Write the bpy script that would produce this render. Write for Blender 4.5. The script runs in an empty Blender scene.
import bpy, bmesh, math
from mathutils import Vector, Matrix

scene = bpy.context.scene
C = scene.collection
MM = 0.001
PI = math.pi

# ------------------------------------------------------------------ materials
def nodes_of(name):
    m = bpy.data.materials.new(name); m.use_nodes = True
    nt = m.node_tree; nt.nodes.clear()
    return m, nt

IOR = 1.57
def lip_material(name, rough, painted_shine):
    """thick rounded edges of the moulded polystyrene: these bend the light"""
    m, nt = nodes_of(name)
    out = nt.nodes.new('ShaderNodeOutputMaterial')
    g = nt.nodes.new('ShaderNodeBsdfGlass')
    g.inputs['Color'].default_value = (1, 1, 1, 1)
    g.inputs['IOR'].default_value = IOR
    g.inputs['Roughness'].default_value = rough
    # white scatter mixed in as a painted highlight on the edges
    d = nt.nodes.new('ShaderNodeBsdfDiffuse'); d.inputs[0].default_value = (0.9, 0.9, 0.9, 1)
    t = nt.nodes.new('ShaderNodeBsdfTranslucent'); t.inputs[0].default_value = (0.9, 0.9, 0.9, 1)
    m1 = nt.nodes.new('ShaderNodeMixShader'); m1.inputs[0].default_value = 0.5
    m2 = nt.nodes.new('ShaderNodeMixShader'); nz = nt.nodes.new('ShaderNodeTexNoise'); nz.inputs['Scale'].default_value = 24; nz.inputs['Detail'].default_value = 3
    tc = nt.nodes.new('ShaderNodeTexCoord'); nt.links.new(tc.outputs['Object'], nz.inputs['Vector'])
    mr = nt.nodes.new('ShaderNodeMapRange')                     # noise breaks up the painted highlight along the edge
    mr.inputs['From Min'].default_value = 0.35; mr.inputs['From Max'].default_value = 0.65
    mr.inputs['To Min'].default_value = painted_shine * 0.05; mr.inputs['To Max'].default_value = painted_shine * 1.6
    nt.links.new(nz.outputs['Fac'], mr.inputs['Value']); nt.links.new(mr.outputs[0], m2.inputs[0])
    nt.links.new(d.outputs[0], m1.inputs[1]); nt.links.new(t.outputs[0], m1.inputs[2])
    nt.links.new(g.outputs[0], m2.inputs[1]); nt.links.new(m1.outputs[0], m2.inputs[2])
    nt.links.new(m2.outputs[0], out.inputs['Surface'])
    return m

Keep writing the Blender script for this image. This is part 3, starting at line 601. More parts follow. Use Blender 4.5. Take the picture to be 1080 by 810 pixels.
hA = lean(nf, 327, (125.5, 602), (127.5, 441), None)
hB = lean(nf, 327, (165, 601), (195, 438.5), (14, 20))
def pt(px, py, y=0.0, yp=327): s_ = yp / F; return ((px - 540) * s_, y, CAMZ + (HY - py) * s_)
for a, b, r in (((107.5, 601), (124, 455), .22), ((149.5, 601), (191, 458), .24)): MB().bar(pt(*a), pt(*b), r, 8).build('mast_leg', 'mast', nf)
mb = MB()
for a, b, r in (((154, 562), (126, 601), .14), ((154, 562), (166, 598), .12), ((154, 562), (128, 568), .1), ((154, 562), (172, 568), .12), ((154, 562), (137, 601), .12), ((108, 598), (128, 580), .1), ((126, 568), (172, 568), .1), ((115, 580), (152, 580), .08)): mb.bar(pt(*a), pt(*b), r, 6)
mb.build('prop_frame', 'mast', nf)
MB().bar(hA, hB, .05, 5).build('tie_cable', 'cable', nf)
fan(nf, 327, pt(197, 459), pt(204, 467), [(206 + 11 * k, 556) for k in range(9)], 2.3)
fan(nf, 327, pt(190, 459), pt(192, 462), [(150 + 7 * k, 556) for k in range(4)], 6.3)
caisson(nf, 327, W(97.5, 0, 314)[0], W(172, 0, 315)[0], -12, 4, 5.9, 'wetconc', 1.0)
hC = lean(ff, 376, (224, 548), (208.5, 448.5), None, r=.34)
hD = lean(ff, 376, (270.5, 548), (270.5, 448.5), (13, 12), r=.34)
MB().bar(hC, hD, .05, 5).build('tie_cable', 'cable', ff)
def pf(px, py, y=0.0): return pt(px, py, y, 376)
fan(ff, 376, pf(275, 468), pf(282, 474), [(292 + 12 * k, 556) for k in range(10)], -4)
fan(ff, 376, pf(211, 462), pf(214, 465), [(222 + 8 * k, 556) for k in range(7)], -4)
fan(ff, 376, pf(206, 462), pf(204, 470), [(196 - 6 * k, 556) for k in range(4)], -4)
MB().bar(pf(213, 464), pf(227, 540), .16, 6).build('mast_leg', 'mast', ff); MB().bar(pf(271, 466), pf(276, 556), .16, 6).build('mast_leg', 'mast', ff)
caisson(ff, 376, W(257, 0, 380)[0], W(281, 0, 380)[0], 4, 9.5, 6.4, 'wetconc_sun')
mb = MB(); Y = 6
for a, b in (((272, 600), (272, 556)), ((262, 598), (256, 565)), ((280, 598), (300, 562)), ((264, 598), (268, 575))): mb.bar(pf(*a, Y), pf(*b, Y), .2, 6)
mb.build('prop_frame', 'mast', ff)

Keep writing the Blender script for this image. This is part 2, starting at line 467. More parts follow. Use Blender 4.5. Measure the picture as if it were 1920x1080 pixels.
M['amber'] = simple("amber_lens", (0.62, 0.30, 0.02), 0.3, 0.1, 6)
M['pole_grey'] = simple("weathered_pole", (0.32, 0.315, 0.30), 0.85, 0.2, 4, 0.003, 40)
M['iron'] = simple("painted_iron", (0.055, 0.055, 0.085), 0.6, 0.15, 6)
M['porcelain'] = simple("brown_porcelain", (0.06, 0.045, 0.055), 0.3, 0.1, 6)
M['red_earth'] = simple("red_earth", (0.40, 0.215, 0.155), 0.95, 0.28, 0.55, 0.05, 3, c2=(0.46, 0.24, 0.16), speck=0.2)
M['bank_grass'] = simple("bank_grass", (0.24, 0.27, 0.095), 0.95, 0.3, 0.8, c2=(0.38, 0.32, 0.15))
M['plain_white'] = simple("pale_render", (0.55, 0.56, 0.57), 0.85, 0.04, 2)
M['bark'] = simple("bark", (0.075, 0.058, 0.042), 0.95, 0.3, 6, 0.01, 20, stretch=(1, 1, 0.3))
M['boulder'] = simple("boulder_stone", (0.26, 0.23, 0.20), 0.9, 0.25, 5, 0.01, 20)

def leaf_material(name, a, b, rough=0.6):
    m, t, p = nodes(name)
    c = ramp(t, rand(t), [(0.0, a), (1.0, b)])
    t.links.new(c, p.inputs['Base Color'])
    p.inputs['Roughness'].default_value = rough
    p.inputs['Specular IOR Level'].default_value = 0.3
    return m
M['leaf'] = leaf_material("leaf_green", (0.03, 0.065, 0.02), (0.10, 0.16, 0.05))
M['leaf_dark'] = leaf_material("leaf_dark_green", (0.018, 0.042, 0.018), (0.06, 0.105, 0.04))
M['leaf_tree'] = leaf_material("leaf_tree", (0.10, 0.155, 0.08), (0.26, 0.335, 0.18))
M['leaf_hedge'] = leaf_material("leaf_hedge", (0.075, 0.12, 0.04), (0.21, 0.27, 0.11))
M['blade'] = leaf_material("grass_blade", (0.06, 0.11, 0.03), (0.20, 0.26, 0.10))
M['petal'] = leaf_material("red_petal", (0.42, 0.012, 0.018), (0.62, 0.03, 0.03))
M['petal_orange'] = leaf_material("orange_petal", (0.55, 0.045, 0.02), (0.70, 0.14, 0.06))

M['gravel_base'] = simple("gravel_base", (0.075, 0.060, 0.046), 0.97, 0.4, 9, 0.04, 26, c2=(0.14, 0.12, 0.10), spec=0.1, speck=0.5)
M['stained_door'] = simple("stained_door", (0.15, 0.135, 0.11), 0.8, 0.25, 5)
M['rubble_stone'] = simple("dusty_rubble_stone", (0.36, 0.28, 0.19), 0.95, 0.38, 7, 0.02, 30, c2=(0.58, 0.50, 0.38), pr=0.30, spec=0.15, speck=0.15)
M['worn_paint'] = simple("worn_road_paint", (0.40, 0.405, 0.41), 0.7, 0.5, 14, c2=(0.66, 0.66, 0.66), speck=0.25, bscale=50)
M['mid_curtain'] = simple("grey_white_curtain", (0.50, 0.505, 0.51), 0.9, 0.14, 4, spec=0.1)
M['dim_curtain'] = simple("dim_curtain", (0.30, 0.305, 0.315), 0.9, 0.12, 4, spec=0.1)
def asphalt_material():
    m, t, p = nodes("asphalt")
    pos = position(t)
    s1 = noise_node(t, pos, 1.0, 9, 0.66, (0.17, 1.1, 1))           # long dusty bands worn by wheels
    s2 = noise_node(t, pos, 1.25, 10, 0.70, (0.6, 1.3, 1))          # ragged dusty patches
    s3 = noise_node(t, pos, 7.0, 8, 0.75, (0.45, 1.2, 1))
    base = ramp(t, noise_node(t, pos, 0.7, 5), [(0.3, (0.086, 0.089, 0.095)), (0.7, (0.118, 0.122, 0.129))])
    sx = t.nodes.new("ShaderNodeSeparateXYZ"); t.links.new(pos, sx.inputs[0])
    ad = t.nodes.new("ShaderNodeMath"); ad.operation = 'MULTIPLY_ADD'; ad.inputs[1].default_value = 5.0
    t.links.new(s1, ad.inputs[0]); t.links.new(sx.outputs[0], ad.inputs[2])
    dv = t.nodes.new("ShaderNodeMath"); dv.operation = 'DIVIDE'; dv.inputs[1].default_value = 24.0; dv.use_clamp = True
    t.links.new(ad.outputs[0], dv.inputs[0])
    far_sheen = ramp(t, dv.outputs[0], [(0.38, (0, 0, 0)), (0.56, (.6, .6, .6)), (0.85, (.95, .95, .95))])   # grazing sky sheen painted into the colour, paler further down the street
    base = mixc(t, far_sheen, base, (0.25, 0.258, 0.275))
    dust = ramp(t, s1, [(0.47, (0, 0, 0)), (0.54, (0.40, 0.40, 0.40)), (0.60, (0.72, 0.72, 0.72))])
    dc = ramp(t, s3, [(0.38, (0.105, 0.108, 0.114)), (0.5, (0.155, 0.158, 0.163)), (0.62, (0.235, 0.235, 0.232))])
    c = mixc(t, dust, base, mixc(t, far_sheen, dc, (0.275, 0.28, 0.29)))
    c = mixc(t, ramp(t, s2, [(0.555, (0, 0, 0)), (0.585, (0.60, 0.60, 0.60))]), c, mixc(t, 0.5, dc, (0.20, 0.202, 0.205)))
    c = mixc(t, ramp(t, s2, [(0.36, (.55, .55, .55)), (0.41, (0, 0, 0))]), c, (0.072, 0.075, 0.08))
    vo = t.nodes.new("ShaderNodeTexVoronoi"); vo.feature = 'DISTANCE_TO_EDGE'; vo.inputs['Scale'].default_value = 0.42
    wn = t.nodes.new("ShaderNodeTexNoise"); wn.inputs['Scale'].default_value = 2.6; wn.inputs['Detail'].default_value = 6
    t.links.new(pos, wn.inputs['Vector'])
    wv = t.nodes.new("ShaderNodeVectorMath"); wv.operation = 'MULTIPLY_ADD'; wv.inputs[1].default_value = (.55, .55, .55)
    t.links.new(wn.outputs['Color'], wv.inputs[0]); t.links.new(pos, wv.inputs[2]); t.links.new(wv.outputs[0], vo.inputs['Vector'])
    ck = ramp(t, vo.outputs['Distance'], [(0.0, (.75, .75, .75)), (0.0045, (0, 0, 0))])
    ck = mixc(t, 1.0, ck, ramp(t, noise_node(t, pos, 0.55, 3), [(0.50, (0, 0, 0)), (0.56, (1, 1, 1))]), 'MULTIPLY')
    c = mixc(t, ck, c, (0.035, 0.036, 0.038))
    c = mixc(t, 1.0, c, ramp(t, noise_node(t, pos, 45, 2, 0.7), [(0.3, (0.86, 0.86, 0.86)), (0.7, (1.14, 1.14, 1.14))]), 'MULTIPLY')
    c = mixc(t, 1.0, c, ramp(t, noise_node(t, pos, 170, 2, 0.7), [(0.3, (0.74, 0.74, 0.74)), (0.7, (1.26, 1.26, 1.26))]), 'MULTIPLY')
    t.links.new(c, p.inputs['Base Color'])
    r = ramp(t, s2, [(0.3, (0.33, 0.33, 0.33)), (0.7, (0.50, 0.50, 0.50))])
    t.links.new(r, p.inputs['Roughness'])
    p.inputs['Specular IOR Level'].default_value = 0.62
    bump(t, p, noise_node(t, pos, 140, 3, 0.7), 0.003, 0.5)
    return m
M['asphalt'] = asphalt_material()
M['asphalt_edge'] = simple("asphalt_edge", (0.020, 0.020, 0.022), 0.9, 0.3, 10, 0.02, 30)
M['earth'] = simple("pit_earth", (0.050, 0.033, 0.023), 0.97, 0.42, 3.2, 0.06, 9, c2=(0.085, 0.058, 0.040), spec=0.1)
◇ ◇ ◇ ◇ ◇
Task directions »
Above are the entries. Quote exactly the lines from the one bearing "9.5, 6.4, 'wetconc_sun')" through the one bearing "5, 0.01, 20)".

Task output »
caisson(ff, 376, W(257, 0, 380)[0], W(281, 0, 380)[0], 4, 9.5, 6.4, 'wetconc_sun')
mb = MB(); Y = 6
for a, b in (((272, 600), (272, 556)), ((262, 598), (256, 565)), ((280, 598), (300, 562)), ((264, 598), (268, 575))): mb.bar(pf(*a, Y), pf(*b, Y), .2, 6)
mb.build('prop_frame', 'mast', ff)

Keep writing the Blender script for this image. This is part 2, starting at line 467. More parts follow. Use Blender 4.5. Measure the picture as if it were 1920x1080 pixels.
M['amber'] = simple("amber_lens", (0.62, 0.30, 0.02), 0.3, 0.1, 6)
M['pole_grey'] = simple("weathered_pole", (0.32, 0.315, 0.30), 0.85, 0.2, 4, 0.003, 40)
M['iron'] = simple("painted_iron", (0.055, 0.055, 0.085), 0.6, 0.15, 6)
M['porcelain'] = simple("brown_porcelain", (0.06, 0.045, 0.055), 0.3, 0.1, 6)
M['red_earth'] = simple("red_earth", (0.40, 0.215, 0.155), 0.95, 0.28, 0.55, 0.05, 3, c2=(0.46, 0.24, 0.16), speck=0.2)
M['bank_grass'] = simple("bank_grass", (0.24, 0.27, 0.095), 0.95, 0.3, 0.8, c2=(0.38, 0.32, 0.15))
M['plain_white'] = simple("pale_render", (0.55, 0.56, 0.57), 0.85, 0.04, 2)
M['bark'] = simple("bark", (0.075, 0.058, 0.042), 0.95, 0.3, 6, 0.01, 20, stretch=(1, 1, 0.3))
M['boulder'] = simple("boulder_stone", (0.26, 0.23, 0.20), 0.9, 0.25, 5, 0.01, 20)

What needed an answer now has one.